We careered though the plot. There was a point where I whispered to a friend: 'What does this remind me of? I know! It's Carry On Paris!' Indeed it was.

There were some standout performances - from  Margarita Wood as Gabrielle, MIchael Jones as Frick (who was also a great physical comic), Ranald McCusker as Gardefeu, and Neil Balfour as a charmingly naïve and nonchalant Ellington. The well-schooled chorus was tremendous. The vivacity of all the performances carried us along. The sweeping Offenbach score was faultlessly conducted by Manoj Kamps.

The set, designed by Simon Romaniuk, was wonderful, imaginative and inventive, especially in the Moulin Rouge setting and the finale. The  costumes, also by Romaniuk, were a riot of colour, a  sumptuous display of extravagance and decadence.

I began to wonder if there was perhaps more behind the frivolity and froth? I see in the background the themes of class distinction, snobbery, shallowness. This was not illuminated in this production.

Surely, a reminder of more serious aspects of life would serve to contrast with and so highlight the 'fizz'?The extravagance, hedonism and flimsy happiness of the characters are destined for a life devoid of meaning, even futility. The lower classes, while imitating their 'masters', poke fun at them. They hold all the cards. The likes of Lord Ellington appear  easily tricked buffoons. Gabrielle, the lowly glovemaker, becomes a key figure. When exposed, she is still respected and loved, turning the status-driven Paris society on its head.

The women wield all the power, from the nubile dancers who languorously stretch in front of the curtain at the start, the prostitutes who strut purposefully among the players, and the main characters. Matella searches for a man to depend on; she makes all the decisions, and uses her femininity to snare a man, having rejected our two young men at the start.  Gabrielle triumphs. She employs her beauty, charm and guile in order to do as she pleases. She gets her man. All the women are at ease with their sexuality and at times they run  proverbial rings around the men.

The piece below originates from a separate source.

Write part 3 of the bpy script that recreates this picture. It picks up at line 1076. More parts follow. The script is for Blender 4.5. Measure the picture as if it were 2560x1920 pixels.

This production is full of high comedy and joy. It is a moral tale - people get what they deserve; the amoral among them repent in small ways and are granted a happy ending.

It was hard not to tap my feet, or indeed burst into spontaneous, mirthful  song when familiar numbers came along. I was glad to be  reminded of just how much work we'd done on La Vie Parisienne during the preceding term with Streetwise Opera. Sincere thanks to the RNCM for generously affording us, at  Streetwise Opera, comps for this fantastic production.

We ended with a glorious tableau, against a stunning projected backdrop of La Tour Eiffel, with the all the wonderful, colourful cast on stage - a spectacular sight. And so, at last, the can-can girls hot-footed across front stage, to the familiar Offenbach  music, the audience clapping in time.

It was a delightfully joyous, life-affirming ending. As we left, there was a buzz in the air. Everyone was animated, enlivened and smiling. Tres magnifique!